**AIM**: Could you print every line from the first one of the records below through the line containing "tag(s, 'upright satin", with both included and nothing else?

**Rows from a 3D scene dataset**:
----------------

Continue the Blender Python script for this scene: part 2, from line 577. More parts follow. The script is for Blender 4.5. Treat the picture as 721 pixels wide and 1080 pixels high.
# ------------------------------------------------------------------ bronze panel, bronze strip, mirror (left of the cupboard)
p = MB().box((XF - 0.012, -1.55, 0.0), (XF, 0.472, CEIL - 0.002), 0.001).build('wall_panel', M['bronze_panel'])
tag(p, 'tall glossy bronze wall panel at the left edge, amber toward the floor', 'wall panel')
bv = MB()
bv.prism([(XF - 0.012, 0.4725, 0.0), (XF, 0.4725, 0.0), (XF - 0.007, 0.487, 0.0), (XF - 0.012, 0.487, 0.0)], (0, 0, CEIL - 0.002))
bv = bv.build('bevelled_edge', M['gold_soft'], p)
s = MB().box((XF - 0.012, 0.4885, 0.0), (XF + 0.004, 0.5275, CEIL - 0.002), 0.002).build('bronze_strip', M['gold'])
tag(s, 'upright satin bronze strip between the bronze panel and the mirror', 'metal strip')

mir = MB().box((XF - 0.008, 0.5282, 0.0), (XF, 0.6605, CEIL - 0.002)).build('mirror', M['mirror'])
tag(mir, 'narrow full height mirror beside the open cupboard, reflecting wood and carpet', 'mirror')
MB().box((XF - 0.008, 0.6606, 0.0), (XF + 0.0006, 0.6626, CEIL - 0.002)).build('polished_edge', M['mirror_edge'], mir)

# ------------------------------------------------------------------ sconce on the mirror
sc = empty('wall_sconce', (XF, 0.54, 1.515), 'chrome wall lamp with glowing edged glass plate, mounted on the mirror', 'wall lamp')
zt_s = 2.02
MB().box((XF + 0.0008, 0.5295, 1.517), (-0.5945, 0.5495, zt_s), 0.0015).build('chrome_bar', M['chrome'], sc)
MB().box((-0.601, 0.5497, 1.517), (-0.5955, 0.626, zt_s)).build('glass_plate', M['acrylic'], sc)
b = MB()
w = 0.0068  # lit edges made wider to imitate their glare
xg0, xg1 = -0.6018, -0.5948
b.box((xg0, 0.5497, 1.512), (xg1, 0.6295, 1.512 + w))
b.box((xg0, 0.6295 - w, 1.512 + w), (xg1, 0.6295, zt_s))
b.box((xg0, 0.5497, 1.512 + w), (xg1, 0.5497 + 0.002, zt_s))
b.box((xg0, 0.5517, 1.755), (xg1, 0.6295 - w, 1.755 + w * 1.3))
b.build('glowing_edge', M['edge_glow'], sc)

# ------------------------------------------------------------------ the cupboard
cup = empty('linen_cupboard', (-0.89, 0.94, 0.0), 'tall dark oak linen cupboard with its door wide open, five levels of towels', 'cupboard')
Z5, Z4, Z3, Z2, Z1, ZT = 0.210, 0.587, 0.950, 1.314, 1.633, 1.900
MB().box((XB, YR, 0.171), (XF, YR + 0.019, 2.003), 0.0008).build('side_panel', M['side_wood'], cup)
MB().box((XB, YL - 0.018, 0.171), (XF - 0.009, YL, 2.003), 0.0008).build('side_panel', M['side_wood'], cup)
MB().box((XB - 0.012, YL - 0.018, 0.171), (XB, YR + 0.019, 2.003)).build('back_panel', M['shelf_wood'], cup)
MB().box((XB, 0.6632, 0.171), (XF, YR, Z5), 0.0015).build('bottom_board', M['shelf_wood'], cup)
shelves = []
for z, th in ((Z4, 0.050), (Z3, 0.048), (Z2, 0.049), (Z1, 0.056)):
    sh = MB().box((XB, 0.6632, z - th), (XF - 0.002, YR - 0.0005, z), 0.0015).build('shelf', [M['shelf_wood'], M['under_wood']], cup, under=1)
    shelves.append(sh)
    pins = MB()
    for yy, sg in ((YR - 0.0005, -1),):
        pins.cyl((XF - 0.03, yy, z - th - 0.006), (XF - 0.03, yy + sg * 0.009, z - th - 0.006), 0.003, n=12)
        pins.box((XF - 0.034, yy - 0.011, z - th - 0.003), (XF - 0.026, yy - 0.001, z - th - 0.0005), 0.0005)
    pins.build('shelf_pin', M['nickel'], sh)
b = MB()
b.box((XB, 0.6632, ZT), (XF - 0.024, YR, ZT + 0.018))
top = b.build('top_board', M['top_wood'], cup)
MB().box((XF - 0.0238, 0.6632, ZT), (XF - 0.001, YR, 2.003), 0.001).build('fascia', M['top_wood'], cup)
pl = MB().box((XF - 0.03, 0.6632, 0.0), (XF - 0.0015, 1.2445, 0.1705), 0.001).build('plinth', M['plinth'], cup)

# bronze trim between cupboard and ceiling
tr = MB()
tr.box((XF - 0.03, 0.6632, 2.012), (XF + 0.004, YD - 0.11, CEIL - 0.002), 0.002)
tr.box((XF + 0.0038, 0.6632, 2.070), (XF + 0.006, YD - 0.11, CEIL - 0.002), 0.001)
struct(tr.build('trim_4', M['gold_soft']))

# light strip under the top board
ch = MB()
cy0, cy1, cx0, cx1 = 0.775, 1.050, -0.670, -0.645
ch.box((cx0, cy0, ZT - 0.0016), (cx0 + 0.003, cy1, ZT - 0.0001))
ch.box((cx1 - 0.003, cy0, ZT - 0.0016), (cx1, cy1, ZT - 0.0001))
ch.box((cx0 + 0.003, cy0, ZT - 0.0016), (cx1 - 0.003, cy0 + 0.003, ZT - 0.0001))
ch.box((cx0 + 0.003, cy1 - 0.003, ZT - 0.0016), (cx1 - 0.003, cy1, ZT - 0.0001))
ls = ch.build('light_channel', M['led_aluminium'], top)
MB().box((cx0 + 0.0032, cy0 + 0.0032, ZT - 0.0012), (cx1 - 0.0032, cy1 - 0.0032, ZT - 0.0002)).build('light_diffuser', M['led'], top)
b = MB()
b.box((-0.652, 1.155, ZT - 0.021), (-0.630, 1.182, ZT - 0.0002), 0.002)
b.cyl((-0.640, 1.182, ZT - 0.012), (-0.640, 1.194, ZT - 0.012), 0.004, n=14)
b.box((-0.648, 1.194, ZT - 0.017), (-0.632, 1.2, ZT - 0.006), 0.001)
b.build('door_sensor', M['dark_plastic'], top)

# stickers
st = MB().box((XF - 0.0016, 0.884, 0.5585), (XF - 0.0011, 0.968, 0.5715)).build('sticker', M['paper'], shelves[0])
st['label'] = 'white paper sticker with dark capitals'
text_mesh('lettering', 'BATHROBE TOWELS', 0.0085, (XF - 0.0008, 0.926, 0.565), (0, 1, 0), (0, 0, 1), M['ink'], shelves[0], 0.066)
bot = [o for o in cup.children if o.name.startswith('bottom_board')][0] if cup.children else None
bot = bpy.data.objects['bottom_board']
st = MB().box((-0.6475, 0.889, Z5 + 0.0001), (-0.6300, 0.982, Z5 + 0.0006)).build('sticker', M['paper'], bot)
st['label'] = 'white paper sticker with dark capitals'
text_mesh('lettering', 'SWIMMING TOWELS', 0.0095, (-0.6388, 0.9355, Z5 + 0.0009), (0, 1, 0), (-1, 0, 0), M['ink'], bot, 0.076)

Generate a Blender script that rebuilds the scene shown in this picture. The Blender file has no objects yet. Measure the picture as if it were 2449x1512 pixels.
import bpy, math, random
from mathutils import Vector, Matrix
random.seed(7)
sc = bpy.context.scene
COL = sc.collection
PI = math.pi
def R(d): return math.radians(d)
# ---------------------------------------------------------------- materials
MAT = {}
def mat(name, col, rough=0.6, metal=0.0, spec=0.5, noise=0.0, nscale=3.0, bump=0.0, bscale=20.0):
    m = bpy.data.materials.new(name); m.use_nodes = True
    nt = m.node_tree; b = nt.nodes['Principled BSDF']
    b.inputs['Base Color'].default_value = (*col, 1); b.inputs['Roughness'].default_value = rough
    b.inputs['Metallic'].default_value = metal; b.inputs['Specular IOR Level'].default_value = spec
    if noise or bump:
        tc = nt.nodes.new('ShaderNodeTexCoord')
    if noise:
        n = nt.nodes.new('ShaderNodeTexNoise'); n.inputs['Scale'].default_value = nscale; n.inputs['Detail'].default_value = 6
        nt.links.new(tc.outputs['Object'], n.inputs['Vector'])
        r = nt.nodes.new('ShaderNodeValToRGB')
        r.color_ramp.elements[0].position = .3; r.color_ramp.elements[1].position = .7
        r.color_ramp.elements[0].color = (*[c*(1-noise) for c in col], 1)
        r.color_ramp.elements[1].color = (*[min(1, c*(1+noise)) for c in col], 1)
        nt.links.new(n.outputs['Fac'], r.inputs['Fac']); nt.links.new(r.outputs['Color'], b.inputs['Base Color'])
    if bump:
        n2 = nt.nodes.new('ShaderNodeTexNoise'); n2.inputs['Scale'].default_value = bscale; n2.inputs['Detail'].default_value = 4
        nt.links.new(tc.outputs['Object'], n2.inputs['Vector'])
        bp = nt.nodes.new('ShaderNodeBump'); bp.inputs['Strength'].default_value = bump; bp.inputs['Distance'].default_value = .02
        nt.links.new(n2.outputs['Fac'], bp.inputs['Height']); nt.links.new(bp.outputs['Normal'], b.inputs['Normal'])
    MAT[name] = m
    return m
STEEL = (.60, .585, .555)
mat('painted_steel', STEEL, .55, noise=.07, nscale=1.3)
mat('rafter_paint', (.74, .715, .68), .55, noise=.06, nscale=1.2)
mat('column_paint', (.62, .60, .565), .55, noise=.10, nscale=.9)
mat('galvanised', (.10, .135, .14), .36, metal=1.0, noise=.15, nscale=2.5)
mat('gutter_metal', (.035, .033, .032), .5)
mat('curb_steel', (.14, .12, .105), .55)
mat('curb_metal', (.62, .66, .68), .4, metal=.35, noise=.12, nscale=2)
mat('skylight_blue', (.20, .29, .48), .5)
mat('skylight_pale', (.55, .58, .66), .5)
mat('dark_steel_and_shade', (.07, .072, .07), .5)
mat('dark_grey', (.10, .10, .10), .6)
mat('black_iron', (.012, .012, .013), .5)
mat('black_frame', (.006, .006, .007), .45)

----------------

**TASK SOLUTION**:
Continue the Blender Python script for this scene: part 2, from line 577. More parts follow. The script is for Blender 4.5. Treat the picture as 721 pixels wide and 1080 pixels high.
# ------------------------------------------------------------------ bronze panel, bronze strip, mirror (left of the cupboard)
p = MB().box((XF - 0.012, -1.55, 0.0), (XF, 0.472, CEIL - 0.002), 0.001).build('wall_panel', M['bronze_panel'])
tag(p, 'tall glossy bronze wall panel at the left edge, amber toward the floor', 'wall panel')
bv = MB()
bv.prism([(XF - 0.012, 0.4725, 0.0), (XF, 0.4725, 0.0), (XF - 0.007, 0.487, 0.0), (XF - 0.012, 0.487, 0.0)], (0, 0, CEIL - 0.002))
bv = bv.build('bevelled_edge', M['gold_soft'], p)
s = MB().box((XF - 0.012, 0.4885, 0.0), (XF + 0.004, 0.5275, CEIL - 0.002), 0.002).build('bronze_strip', M['gold'])
tag(s, 'upright satin bronze strip between the bronze panel and the mirror', 'metal strip')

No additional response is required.